* **DATASET EXCERPTS**
* begin *
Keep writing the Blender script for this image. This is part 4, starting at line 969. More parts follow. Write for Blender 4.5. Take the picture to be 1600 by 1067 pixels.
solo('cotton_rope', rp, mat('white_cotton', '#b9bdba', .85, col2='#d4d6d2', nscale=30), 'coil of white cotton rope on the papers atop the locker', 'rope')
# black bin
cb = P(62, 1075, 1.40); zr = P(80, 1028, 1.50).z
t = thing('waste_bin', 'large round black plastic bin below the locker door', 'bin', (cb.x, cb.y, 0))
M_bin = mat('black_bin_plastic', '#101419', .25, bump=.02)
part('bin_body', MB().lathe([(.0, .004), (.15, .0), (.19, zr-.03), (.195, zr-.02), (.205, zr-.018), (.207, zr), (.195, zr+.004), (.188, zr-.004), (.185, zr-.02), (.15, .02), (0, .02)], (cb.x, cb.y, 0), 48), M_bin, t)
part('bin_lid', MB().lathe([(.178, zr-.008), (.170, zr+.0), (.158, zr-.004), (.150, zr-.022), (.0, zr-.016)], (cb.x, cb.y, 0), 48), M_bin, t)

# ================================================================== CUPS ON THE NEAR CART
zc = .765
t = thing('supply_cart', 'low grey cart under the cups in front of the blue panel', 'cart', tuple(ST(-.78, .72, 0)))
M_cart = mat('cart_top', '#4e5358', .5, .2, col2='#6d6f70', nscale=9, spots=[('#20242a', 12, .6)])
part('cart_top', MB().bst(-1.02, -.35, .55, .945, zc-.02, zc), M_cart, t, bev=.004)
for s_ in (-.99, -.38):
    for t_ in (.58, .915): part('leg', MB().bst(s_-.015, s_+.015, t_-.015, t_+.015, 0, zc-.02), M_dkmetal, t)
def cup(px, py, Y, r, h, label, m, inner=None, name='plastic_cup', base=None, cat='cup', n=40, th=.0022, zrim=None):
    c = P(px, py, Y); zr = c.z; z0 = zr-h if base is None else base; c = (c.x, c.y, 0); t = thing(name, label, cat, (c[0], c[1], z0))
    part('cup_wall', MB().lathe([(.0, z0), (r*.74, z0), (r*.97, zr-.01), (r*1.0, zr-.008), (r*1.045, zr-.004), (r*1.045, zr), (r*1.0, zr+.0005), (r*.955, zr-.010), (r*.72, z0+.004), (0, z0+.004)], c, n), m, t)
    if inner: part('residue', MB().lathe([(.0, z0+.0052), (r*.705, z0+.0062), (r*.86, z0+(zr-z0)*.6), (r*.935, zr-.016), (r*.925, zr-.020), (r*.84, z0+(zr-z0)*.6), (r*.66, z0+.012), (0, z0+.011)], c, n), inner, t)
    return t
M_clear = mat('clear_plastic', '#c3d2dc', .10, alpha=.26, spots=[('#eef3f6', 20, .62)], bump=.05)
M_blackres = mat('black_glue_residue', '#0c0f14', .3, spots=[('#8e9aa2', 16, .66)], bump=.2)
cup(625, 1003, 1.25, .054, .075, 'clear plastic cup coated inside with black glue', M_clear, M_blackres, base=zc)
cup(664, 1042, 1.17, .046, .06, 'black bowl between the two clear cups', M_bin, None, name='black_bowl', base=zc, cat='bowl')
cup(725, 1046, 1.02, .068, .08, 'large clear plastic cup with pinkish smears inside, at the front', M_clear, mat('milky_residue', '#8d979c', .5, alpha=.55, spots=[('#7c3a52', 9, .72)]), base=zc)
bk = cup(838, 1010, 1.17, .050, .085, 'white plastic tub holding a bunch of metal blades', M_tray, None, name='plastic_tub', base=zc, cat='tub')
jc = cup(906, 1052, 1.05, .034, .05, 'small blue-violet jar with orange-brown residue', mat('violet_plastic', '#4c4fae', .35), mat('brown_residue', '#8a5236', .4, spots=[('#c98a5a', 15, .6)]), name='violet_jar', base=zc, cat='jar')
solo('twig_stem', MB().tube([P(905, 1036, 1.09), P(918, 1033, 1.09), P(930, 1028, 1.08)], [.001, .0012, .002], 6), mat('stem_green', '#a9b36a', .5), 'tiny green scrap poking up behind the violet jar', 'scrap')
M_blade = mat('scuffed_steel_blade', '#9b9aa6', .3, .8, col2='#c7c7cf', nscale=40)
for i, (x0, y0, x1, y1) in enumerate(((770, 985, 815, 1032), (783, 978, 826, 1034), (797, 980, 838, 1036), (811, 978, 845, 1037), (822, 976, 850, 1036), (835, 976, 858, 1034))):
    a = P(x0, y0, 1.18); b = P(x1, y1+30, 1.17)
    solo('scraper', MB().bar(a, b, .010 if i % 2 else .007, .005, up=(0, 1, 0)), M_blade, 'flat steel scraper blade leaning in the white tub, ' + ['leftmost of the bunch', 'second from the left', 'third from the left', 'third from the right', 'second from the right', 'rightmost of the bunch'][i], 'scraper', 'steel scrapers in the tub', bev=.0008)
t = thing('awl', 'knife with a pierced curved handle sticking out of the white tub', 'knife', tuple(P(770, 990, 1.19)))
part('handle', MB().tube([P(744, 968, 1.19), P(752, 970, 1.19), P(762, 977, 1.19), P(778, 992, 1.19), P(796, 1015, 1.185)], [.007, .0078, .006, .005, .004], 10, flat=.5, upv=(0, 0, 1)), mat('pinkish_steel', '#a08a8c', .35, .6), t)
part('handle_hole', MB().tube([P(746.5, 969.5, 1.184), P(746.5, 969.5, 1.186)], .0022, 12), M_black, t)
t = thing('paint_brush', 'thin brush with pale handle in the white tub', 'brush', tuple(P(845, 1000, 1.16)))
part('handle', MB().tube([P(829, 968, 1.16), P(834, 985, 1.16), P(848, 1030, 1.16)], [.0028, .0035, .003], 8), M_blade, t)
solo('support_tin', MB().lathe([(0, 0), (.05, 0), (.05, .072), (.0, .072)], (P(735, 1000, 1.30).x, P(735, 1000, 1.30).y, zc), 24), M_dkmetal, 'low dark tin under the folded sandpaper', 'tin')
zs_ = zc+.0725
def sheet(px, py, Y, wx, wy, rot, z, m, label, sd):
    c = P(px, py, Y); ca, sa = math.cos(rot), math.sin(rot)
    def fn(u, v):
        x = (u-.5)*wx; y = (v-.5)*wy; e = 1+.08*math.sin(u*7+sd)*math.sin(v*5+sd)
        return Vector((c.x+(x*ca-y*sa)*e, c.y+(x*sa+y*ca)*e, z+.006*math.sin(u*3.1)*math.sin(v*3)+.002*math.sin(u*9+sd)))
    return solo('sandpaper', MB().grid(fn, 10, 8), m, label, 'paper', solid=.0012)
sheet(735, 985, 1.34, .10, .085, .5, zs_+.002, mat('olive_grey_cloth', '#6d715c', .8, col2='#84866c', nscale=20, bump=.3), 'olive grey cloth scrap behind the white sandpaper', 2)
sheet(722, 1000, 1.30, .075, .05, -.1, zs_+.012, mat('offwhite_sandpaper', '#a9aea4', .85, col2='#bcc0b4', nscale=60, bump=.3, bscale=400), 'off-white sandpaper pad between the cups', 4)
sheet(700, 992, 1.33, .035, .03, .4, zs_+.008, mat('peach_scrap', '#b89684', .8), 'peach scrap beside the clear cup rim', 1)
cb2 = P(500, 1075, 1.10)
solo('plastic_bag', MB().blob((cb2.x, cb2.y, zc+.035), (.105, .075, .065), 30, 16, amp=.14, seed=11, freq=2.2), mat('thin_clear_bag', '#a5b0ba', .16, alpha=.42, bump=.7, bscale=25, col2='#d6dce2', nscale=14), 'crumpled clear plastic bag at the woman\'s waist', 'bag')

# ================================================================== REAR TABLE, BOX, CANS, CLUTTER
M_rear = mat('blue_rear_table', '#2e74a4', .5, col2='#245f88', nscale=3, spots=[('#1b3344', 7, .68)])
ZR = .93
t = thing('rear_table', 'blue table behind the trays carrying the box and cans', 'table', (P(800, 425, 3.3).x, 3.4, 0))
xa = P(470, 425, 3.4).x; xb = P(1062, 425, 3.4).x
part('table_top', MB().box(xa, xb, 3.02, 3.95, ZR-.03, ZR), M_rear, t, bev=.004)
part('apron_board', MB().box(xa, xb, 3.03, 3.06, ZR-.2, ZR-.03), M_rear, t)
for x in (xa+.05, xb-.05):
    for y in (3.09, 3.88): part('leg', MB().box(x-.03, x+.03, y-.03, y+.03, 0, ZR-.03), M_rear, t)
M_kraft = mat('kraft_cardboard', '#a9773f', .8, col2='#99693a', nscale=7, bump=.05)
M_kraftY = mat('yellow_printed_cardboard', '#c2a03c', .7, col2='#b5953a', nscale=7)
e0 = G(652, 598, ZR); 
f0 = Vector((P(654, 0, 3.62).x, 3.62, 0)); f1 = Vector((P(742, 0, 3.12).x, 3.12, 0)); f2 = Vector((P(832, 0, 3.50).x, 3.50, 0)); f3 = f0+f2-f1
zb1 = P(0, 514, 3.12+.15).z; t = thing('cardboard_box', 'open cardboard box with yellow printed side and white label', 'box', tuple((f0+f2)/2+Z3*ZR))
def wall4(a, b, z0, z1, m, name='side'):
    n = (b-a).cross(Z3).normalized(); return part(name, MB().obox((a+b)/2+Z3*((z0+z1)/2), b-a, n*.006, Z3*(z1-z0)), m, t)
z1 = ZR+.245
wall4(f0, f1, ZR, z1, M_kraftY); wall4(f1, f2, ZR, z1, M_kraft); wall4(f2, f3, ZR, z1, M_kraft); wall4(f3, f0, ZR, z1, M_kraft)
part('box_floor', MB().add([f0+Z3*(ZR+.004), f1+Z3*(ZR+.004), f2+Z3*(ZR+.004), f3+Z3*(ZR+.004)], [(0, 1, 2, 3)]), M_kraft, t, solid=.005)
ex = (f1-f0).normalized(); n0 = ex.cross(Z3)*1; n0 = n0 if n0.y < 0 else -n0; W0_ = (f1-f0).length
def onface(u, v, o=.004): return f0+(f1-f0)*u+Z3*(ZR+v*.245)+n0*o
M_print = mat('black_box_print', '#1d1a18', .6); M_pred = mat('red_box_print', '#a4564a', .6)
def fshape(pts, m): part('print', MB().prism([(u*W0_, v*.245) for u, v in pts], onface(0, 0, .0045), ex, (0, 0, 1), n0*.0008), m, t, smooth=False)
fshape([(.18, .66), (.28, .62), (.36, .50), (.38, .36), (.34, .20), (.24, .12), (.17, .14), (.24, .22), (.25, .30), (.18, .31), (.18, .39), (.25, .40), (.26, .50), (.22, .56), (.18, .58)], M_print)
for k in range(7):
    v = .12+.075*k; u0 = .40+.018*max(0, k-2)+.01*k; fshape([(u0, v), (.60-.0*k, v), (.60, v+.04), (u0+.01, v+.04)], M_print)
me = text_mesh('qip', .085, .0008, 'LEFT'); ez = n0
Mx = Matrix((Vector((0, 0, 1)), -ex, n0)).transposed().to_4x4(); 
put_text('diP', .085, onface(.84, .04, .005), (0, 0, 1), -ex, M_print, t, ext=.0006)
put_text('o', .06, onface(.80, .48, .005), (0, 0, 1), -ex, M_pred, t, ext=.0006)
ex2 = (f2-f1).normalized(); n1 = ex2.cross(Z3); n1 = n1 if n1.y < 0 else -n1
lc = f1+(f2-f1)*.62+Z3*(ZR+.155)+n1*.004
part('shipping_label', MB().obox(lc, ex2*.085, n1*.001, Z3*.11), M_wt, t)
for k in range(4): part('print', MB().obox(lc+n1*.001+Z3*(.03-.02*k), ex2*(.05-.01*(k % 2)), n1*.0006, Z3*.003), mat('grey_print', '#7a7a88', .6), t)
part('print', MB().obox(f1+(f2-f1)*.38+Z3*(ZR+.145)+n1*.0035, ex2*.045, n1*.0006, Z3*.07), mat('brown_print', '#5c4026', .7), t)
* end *
* begin *
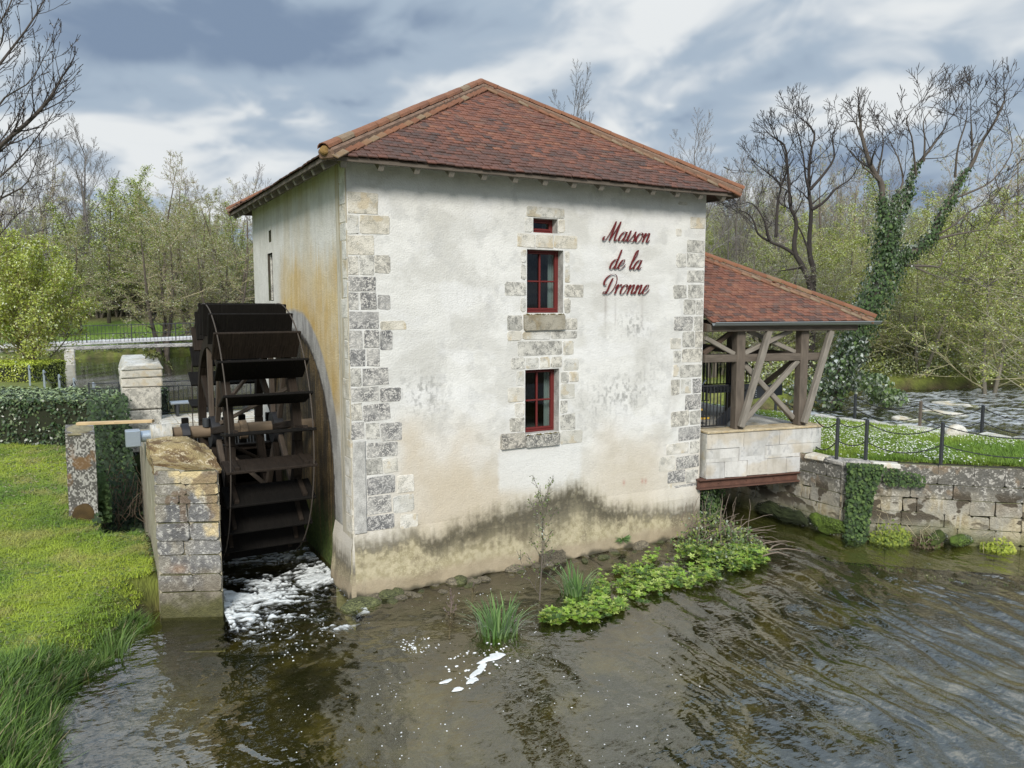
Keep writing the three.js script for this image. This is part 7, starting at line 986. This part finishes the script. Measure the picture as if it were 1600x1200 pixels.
* end *
Give the number of lines in the records that contain the string "writing", with no other output.

2